More thoughts on Black Hawk 221.

Hi everyone,

The August issue of the magazine is back from the printer, so hopefully you'll be seeing it soon. Since it's been a little quiet on the blog front recently, I'm posting my editorial from that issue with some more thoughts on the Black Hawk 221 crash... This is already a topic on our forums, so please weigh in if you have something to add!

Safe flying,

Elan

Two years ago I had the privilege of doing some mountain flying training at the Canadian Helicopters School for Advanced Flight Training in Penticton, British Columbia. The school is highly respected around the world, and many international militaries send their pilots there for training. At the time of my visit, four US Army instructor pilots were wrapping up Canadian Helicopters’ full three-week mountain flying course.

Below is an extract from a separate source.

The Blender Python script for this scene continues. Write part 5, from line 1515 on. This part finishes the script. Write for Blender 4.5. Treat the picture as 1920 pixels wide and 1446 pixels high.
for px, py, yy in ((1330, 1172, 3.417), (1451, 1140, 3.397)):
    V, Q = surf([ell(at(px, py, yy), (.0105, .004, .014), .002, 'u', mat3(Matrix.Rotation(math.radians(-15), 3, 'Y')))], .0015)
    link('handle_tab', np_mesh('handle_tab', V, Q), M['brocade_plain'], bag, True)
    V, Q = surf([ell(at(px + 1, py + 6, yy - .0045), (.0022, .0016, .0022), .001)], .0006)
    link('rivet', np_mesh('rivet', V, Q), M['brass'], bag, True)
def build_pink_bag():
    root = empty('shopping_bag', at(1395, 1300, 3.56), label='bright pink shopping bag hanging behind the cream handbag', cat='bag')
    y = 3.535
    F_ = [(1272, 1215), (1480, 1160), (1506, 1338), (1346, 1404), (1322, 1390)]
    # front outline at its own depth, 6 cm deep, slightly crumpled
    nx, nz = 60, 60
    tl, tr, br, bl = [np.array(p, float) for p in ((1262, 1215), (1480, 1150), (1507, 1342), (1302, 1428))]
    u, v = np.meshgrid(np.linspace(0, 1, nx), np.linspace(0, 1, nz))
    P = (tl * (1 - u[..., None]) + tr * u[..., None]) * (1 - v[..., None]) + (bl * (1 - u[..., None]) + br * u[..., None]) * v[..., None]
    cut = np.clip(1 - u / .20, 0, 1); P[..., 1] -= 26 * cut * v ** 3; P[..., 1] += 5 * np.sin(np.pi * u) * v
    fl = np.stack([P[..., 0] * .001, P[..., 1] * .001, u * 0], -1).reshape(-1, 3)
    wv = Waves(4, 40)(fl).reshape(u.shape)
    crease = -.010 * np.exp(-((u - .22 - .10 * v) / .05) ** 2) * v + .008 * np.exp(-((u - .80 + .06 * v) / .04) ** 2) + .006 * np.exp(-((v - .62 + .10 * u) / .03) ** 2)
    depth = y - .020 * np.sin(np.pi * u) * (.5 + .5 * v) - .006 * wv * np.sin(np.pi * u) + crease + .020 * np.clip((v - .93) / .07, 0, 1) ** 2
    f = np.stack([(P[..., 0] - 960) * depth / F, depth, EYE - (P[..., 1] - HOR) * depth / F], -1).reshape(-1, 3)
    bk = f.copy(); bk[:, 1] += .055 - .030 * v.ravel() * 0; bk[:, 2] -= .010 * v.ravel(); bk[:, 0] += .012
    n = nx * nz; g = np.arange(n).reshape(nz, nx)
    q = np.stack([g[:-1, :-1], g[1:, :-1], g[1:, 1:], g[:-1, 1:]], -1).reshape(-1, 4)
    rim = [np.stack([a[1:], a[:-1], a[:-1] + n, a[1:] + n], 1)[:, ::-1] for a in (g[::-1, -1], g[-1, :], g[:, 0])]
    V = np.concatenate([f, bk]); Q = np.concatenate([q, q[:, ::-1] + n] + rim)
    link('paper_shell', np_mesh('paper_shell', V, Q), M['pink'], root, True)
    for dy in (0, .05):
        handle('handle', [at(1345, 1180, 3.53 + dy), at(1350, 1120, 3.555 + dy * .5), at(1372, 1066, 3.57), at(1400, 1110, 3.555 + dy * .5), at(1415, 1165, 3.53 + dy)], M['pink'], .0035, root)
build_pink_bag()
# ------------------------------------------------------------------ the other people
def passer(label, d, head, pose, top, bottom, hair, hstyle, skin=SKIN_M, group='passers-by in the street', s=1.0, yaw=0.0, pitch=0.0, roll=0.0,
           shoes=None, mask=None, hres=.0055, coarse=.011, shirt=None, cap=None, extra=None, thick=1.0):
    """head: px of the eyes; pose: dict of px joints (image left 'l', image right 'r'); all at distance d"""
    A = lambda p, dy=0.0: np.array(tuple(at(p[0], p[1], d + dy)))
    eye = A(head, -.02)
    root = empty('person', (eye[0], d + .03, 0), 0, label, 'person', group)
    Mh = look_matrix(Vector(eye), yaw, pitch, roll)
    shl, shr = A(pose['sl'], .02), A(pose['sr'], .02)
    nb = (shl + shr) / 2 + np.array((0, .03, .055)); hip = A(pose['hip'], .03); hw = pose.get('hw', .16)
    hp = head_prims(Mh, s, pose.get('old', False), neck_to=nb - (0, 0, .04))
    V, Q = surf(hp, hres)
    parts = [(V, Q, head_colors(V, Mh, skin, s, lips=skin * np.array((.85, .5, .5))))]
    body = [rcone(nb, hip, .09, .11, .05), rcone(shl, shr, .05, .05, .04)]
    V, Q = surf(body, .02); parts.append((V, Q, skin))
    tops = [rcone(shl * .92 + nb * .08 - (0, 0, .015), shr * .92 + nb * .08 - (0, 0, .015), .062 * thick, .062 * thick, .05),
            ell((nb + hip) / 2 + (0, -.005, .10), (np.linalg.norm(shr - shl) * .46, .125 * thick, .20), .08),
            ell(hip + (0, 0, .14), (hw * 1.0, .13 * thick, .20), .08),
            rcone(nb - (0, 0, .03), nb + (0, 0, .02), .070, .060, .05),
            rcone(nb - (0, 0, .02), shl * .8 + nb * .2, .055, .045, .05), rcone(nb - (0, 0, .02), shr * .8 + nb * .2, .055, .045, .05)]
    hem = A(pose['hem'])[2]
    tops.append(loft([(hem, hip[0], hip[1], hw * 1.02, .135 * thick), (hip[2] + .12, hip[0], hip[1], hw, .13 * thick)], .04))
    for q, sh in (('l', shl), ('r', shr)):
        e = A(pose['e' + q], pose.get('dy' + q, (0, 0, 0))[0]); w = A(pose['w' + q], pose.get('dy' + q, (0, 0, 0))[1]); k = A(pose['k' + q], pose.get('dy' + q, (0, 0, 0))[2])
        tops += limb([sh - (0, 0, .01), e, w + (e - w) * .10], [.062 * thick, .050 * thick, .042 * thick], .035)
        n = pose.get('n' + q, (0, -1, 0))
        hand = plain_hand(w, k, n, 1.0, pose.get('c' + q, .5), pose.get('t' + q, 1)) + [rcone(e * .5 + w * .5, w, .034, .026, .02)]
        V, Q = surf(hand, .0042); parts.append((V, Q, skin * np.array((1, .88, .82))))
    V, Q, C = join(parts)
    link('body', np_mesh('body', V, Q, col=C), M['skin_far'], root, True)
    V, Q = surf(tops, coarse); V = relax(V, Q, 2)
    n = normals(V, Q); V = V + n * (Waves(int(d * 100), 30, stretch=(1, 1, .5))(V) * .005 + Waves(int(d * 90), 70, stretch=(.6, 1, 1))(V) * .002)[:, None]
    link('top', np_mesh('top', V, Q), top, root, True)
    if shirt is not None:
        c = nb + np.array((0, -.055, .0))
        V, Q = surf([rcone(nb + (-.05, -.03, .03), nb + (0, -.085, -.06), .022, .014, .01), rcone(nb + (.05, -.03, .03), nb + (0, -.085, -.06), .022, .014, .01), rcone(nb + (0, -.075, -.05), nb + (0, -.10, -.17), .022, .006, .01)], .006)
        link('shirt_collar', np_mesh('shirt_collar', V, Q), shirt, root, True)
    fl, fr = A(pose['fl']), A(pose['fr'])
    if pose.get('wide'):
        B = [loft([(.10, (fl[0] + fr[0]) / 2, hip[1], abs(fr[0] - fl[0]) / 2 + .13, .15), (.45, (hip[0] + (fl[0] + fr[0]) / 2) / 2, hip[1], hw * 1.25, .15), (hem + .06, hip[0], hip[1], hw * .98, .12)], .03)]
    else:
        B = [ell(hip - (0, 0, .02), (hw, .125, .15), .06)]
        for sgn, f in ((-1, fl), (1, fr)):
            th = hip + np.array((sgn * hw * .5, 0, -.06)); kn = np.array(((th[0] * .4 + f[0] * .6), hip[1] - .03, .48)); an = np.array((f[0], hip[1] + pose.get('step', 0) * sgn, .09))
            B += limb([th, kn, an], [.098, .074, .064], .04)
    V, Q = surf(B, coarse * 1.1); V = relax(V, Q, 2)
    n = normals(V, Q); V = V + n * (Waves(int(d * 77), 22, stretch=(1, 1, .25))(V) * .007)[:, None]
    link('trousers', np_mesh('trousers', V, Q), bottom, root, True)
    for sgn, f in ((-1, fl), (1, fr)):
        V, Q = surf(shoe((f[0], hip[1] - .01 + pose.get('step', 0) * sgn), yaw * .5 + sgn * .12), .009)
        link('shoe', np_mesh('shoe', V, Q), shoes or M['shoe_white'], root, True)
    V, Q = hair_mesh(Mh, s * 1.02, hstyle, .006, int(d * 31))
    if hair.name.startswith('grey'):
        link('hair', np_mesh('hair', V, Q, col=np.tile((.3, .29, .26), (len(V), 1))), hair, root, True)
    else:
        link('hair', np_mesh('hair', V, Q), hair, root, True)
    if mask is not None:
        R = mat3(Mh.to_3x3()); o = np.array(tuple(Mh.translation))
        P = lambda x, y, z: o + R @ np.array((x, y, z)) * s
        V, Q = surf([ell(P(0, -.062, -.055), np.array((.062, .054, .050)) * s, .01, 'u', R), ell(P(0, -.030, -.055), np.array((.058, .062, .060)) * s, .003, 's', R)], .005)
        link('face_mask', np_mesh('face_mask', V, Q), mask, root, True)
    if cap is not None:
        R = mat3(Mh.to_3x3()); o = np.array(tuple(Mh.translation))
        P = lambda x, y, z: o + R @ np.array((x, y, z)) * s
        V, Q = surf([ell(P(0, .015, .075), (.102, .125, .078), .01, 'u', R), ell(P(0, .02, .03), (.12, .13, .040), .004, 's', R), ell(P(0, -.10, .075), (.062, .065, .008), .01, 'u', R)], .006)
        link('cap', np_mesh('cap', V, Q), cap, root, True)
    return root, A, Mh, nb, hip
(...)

This is a humbling program, and most pilots will learn a great deal from it, whatever their level of experience. More than anything, the training involves reading and paying attention to wind: in the mountains, wind will make you or break you.

On the last day of the course, one of the US Army students, an experienced Apache pilot, observed: “What I’ve realised is that in the Army, our solution is to add more power. Yeah, we could land into the wind – or we could put a bigger engine in our helicopter. We put in the bigger engine.”

Those words came back to me as I was reading the Black Hawk 221 Board of Inquiry Report, on the investigation into the 29 November 2006 crash of an Australian Army Black Hawk near Fiji. The accident occurred during practice of a special operations assault approach: an aggressive, flaring approach designed to deliver forces into hostile territory as quickly as possible. In this particular accident, a tail wind at termination was one of several factors that contributed directly to the crash. Indirect factors, according to the report, were a “trust in pilot ability and an overconfidence in the Black Hawk’s performance” in tail wind conditions.